1133
Al-Idrisi begins his world map for Roger II
The Moroccan geographer Muhammad al-Idrisi arrived at the cosmopolitan Norman court in Palermo and began compiling what would become the most accurate world map of the medieval era, synthesizing the geographical knowledge of Greek, Arabic, and Norman sources into a unified whole. The resulting silver planisphere and its accompanying Book of Roger described lands stretching from Scandinavia to the forests of the Sudan.
Work begins on Durham cathedral vault
Masons at Durham completed the stone vaulting over the nave, a ribbed vault that was among the earliest in Europe and the first substantial pointed-rib solution to the engineering problem of spanning wide spaces. Durham was the workshop where Romanesque crossed into Gothic. The vault's engineering innovations allowed builders to open clerestory windows far larger than earlier barrel-vaulted churches could support, flooding the nave with light.
Earthquake damages Samarra on the Tigris
A powerful earthquake struck the old Abbasid capital of Samarra on the middle Tigris, toppling the upper courses of its famous spiral minaret - the Malwiya - and rupturing the ancient irrigation canals that had sustained the Mesopotamian agricultural heartland for over a thousand years. The quake accelerated the region's slow demographic hemorrhage southward toward Baghdad and left much of the once-great city permanently abandoned.

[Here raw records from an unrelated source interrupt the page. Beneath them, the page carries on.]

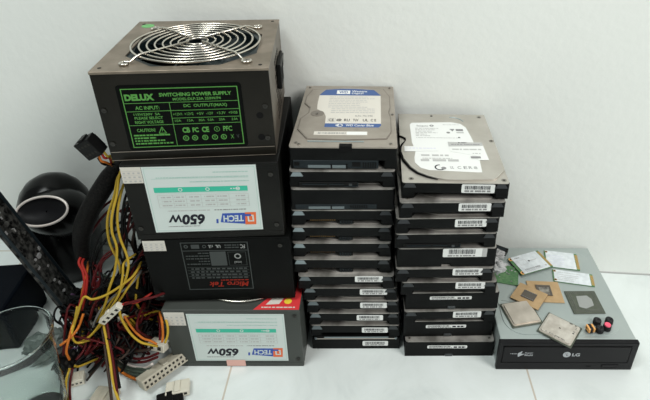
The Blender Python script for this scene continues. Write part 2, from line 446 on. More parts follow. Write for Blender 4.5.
# slim drives: prototypes
def slim(label, loc, rz, group, lab=None, style='slim', conn=None, cov='cover_low', fac='facet'):
    t = thing('hard_drive', label, 'hard drive', loc, rz, group)
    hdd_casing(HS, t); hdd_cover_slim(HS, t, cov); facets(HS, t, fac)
    if lab: label_mesh(lab[2], lab[3], 'barcode_label', t, lab[0], lab[1], style)
    if conn == 'sata': data_connector(t, HS)
    if conn == 'port': sata_port(t)
    return t
def thick(label, loc, rz, group, lab=None, style='thin', tab=True, bowl=False):
    t = thing('hard_drive', label, 'hard drive', loc, rz, group)
    hdd_casing(HT, t, 4.0, notch=False)
    b = MB()
    b.prism(rrect(.3, .5, W-.3, D-.5, 3, 3), HT-2.4, HT-1.0, 'cover_low')
    b.prism([(3,134),(3,96),(10,85),(10,72),(3,58),(3,26),(14,9),(87,9),(98,26),(98,62),(95,74),(98,86),(98,134),(88,142),(12,142)], HT-1.0, HT-.1, 'cover_low', bev=.4)
    for sx, sy in ((5,5),(96,5),(99,75)): screw(b, sx, sy, HT-1.0, 1.5)
    b.build('cover', t)
    if tab:
        b = MB(); b.box(46.5, 55, -.3, 3, 0, 4.0, 'facet_dark', .3); b.build('latch_tab', t)
    if lab: label_mesh(lab[2], lab[3], 'barcode_label', t, lab[0], lab[1], style)
    return t
t2 = slim('slim hard drive directly under the tan-covered top drive of the left stack', LEFT[1][:3], LEFT[1][3], GL, conn='port')
t3 = thick('thick hard drive with plain dark front, third from top of the left stack', LEFT[2][:3], LEFT[2][3], GL, tab=False)
b = MB()
b.box(4, 84, -.3, 8, .4, 5.8, 'casing_blue', .3); b.box(17, 52, -.7, 0, .9, 3.8, 'facet_mid'); b.box(38.5, 40, -.8, 0, .6, 4.8, 'void')
for i in range(8): b.box(58+i*2.2, 59.2+i*2.2, -.8, 0, 1.6, 5.4, 'void')
b.build('data_connector', t3)
p4 = slim('slim hard drive with reflection-painted corner facet, fourth from top of the left stack', LEFT[3][:3], LEFT[3][3], GL, conn='sata')
for i in (4, 5, 6):
    copy_thing(p4, LEFT[i][:3], LEFT[i][3], 'slim hard drive without sticker, %s from top of the left stack' % ORD[i])
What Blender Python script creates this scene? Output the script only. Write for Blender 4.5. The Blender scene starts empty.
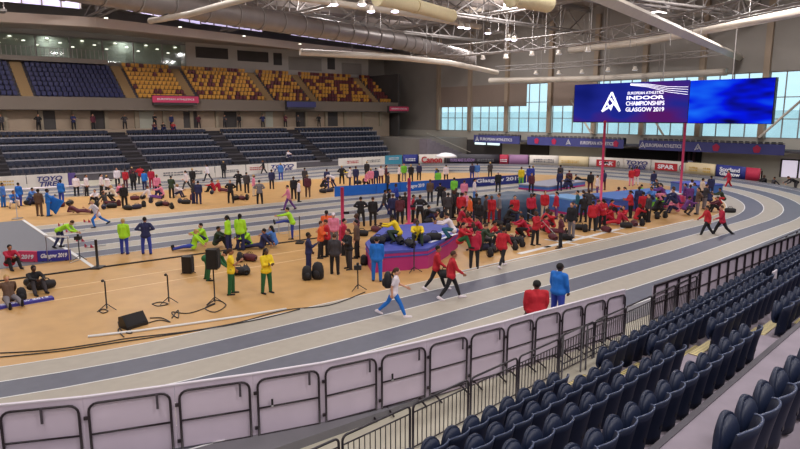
import bpy, bmesh, math, random
from mathutils import Vector, Matrix
random.seed(7)
C = bpy.context.scene.collection
PI = math.pi
# ------------------------------------------------------------------ camera geometry (world metres; X runs along the straights)
FPX = 627.; TILT = math.atan(108.5 / FPX); EYE = 6.5
YAW = math.atan(762 / (FPX / math.cos(TILT)))
Fv = Vector((math.cos(YAW) * math.cos(TILT), math.sin(YAW) * math.cos(TILT), -math.sin(TILT)))
Rv = Vector((math.sin(YAW), -math.cos(YAW), 0)); Uv = Rv.cross(Fv)
def G(x, y, z=0.):
    d = Fv + Rv * ((x - 400) / FPX) + Uv * ((224.5 - y) / FPX)
    k = (z - EYE) / d.z
    return Vector((k * d.x, k * d.y, z))
AW = YAW
FACE = dict(a=AW, r=AW - PI / 2, t=AW + PI, l=AW + PI / 2, ar=AW - PI / 4, al=AW + PI / 4, tr=AW - 3 * PI / 4, tl=AW + 3 * PI / 4)
# ------------------------------------------------------------------ materials
MATS = {}
def srgb(c):
    return tuple(((v / 255) / 12.92 if v / 255 <= .04045 else ((v / 255 + .055) / 1.055) ** 2.4) for v in c)
def mat(name, col, rough=.6, metal=0., noise=0., nscale=8., emit=None, estr=1., spec=.5, bump=0.):
    if name in MATS: return MATS[name]
    m = bpy.data.materials.new(name); m.use_nodes = True
    nt = m.node_tree; b = nt.nodes['Principled BSDF']
    c = srgb(col) + (1,)
    b.inputs['Base Color'].default_value = c
    b.inputs['Roughness'].default_value = rough
    b.inputs['Metallic'].default_value = metal
    b.inputs['Specular IOR Level'].default_value = spec
    if noise or bump:
        tc = nt.nodes.new('ShaderNodeTexCoord'); n = nt.nodes.new('ShaderNodeTexNoise')
        n.inputs['Scale'].default_value = nscale; n.inputs['Detail'].default_value = 4
        nt.links.new(tc.outputs['Object'], n.inputs['Vector'])
        if noise:
            r = nt.nodes.new('ShaderNodeValToRGB')
            r.color_ramp.elements[0].position = .3; r.color_ramp.elements[1].position = .7
            r.color_ramp.elements[0].color = tuple(max(0, v * (1 - noise)) for v in c[:3]) + (1,)
            r.color_ramp.elements[1].color = tuple(min(1, v * (1 + noise)) for v in c[:3]) + (1,)
            nt.links.new(n.outputs['Fac'], r.inputs['Fac']); nt.links.new(r.outputs['Color'], b.inputs['Base Color'])
        if bump:
            bp = nt.nodes.new('ShaderNodeBump'); bp.inputs['Strength'].default_value = bump; bp.inputs['Distance'].default_value = .02
            nt.links.new(n.outputs['Fac'], bp.inputs['Height']); nt.links.new(bp.outputs['Normal'], b.inputs['Normal'])
    if emit:
        b.inputs['Emission Color'].default_value = srgb(emit) + (1,); b.inputs['Emission Strength'].default_value = estr
    MATS[name] = m
    return m
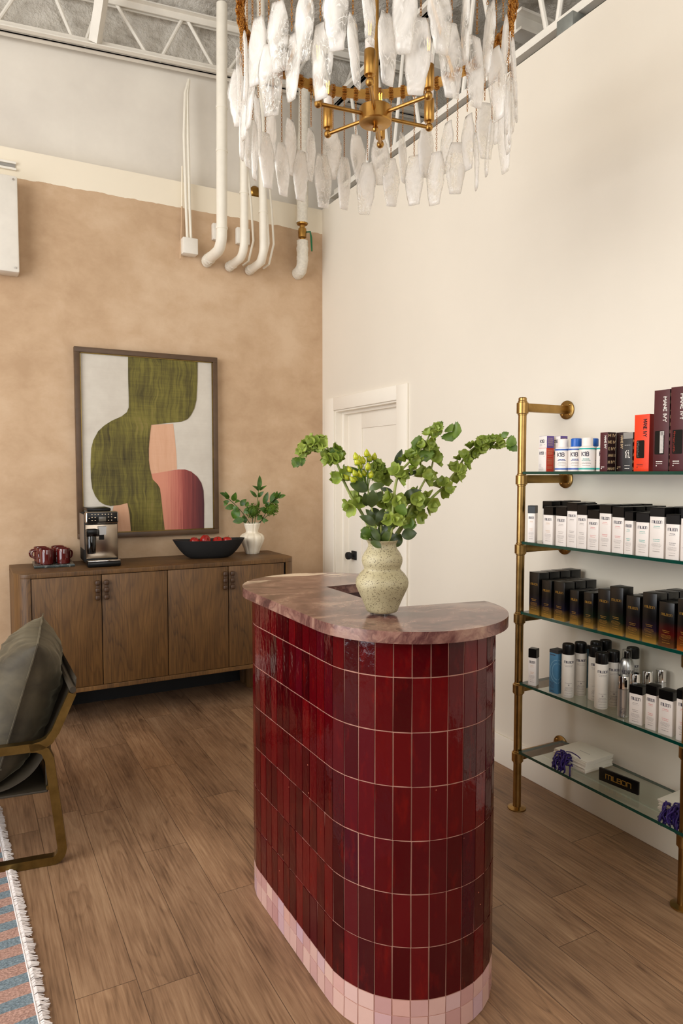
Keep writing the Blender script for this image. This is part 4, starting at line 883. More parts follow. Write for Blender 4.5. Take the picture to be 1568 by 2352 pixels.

Lothair III crowned Emperor
The Saxon king, escorted into Rome through back streets by Bernard of Clairvaux because Anacletus held St. Peter's, was crowned Holy Roman Emperor at the Lateran. The compromise ceremony carried a cost: Lothair had to do homage to Pope Innocent for the former lands of Matilda of Tuscany. The humiliation was depicted in a painting at the Lateran that infuriated later emperors, who saw it as proof of papal arrogance.

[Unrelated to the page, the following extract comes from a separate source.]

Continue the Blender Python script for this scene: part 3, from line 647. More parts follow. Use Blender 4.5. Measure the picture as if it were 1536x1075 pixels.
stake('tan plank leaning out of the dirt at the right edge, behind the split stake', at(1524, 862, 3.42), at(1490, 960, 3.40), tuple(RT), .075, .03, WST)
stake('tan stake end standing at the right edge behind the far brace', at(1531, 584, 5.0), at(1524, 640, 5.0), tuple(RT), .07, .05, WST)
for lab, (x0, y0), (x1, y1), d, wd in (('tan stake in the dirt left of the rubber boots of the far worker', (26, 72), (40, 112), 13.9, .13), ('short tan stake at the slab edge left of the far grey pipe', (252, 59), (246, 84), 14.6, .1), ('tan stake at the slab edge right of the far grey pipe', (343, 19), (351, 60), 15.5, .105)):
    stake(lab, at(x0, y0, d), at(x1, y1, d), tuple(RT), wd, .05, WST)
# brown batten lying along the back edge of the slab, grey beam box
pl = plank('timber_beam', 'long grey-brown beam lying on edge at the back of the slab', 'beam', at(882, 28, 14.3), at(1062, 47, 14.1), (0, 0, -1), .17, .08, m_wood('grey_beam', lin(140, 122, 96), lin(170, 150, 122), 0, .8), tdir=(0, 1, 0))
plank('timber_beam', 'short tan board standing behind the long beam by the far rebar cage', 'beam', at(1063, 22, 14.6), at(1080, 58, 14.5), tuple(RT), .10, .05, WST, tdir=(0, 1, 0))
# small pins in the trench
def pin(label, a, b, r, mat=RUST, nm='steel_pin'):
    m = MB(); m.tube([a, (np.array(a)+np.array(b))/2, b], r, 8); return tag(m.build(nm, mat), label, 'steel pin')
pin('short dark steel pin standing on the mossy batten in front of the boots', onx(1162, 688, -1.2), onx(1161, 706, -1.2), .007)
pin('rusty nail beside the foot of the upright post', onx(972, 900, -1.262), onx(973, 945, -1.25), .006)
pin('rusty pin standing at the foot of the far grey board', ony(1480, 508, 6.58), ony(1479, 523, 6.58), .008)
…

St Bartholomew's Fair licensed in London
Henry I granted his jester-turned-canon Rahere the right to hold an annual cloth fair at Smithfield beside the priory Rahere had built after surviving malaria in Rome. The fair would run every August for more than seven centuries. It grew from a modest cloth market into one of England's great commercial and theatrical gatherings, famous for its puppet shows, sideshows, and the annual spectacle of livestock sales.